Meeting Palermo Halfway

Until I wasn’t.

A remarkable new installation by artists John Sanborn and Ionee Waterhouse opened on May 25 in Castelbuono, Sicily, and runs until August 30. While both artists have a long practice of collaborations, this is the first time they’ve worked together. It provides another opportunity for discussing the ways in which AI finds its way into the art world. Their installation,  Heaven + Earth, does not rely on generative AI but rather on existing elements prompted by the artists. More than two years in the making, the exhibition is curated by Laura Barreca, director of the Museo Civico di Castelbuono; the work was ‘designed on commission of the Museum  for the historical context of the medieval castle of the Ventimigli. Heaven+Earth brings into dialogue cultural heritage, digital technologies and human heritage.‘ Dialogue was very much a distinct feature of the project, between artists, members of the scientific committee assembled for the show and for the accompanying catalogue, between curators then curator, and lastly between the catalogue’s editors.  A sinuous undertaking that will see the volume published in September 2026. 

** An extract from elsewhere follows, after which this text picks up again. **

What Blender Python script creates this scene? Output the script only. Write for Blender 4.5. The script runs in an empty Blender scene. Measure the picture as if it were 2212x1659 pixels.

I am credited as co-editor of the latter. I contributed an essay and an interview with the artists; I read the shorter contributions by committee members, which arrived shortly before all needed to be sent to the publisher. A process that was more about clearing the way than risking interfering with the promise made: delivering a show and a book. A promise bound to the sacred, a theme John Sanborn has explored in a number of works. I will comment further on this singular experience once the catalogue is published. It introduced me to the work of Ionee Waterhouse, and confirmed that John Sanborn has yet again subverted the technology in order to have it reveal to itself what it had not dreamed capable of doing. A 21st century entreprise looking at the 18th century. Now comes the time to deal with the 21st.